Some arms control commentators, facing such overwhelming evidence that Iron Dome works, simply changed the subject. One wrote the technological breakthrough of Iron Dome—no matter how remarkable—did not excuse Israel for “keeping Palestinians in a cage” in the Gaza strip.

Others commented that it wasn’t that Iron Dome couldn’t protect Israel; it was that we don’t have a similar technology that could come close to protecting the continental United States or America’s allies.

Never addressed was the question of what happened to the 4,457 rockets Hamas launched at Israel. Did they go missing, or not explode? If they did not explode, why haven’t Israelis found the unexploded shells all over the country?

It’s beginning to look as if the Israelis were right about this. They carefully plotted all the intercepts, and they say of the rockets engaged, 90 percent were intercepted and destroyed.

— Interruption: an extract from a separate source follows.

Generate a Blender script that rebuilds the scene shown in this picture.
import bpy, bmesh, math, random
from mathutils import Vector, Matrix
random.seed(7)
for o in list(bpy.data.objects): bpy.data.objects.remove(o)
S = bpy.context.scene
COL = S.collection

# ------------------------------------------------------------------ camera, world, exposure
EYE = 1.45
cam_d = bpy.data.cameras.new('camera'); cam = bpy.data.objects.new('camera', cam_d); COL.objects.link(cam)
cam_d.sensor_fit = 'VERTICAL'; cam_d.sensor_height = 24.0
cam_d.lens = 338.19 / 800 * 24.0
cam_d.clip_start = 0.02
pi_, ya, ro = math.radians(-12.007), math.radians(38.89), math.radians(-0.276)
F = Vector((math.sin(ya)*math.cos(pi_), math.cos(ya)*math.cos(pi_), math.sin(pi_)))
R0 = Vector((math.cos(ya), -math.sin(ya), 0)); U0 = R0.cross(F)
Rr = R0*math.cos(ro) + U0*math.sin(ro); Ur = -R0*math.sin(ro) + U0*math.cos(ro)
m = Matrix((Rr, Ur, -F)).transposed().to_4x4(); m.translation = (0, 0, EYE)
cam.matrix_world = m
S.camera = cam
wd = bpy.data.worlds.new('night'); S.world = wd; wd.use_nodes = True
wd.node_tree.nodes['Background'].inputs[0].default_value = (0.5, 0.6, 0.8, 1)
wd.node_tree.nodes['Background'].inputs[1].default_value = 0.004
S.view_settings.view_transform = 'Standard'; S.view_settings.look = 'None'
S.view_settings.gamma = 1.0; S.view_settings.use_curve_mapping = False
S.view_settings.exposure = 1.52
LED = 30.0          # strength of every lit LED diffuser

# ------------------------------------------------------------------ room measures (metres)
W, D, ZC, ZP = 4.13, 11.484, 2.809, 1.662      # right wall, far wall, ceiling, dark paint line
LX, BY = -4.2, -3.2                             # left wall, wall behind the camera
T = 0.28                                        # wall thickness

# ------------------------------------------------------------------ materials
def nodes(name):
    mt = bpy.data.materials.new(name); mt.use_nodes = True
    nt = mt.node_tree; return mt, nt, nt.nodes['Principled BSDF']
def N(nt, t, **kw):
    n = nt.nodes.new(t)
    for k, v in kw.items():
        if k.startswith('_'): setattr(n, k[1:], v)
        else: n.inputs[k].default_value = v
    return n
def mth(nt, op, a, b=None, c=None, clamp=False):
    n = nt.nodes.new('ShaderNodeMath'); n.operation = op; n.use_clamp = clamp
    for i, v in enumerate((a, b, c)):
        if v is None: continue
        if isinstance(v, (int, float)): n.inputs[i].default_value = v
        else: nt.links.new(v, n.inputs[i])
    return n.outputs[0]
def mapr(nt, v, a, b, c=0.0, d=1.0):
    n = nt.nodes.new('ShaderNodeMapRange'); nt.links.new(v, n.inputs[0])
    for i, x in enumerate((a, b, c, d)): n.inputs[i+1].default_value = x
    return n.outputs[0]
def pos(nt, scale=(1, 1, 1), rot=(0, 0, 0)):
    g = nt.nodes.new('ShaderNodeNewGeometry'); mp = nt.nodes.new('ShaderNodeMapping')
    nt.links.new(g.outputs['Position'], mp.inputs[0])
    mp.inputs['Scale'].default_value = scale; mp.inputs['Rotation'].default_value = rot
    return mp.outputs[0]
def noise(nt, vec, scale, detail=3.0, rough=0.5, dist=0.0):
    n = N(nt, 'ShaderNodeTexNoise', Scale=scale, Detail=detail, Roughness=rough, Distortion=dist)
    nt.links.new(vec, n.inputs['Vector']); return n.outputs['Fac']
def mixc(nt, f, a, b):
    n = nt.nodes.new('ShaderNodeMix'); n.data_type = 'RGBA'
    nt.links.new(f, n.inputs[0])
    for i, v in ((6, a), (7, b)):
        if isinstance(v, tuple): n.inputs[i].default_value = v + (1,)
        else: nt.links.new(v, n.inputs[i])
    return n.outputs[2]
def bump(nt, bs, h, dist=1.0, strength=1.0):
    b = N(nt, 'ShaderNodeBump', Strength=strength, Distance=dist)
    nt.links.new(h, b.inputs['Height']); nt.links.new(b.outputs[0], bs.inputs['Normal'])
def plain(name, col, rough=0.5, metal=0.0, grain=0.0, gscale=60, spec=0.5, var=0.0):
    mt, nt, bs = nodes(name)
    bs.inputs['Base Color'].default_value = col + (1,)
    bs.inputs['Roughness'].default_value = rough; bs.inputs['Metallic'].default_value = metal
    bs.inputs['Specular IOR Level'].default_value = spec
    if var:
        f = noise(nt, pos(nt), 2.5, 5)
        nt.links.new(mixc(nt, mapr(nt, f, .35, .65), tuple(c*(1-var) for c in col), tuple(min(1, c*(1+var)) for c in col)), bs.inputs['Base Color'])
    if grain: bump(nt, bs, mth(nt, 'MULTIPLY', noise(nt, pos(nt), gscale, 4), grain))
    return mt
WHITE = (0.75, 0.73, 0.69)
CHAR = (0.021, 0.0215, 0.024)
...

And as for the claim about nose-to-nose contact, the Israelis say Iron Dome exploded “elegantly” or immediately in the vicinity of income Hamas rockets and blew them away. Further, missile defense experts have told me the pictures of entrails used were in all probability optical illusions that easily could fool non-experts.

In short, Israeli ingenuity not only trumped Hamas and Iranian rocket makers, it demonstrated in the 3 1/2 years it took to move from the laboratory to the real world that missile defense can work and its supporters in America are right to call for resuming work on protecting our homeland in this way.

Americans, like their Israeli friends, should call for Congress and the administration to boost America’s security with new missile defenses, especially additional sites in the eastern United States that could defend against not only long-range rockets from North Korea, China, Russia and Iran, but also shorter-range rockets launched off freighters from the maritime regions around the coastal United States.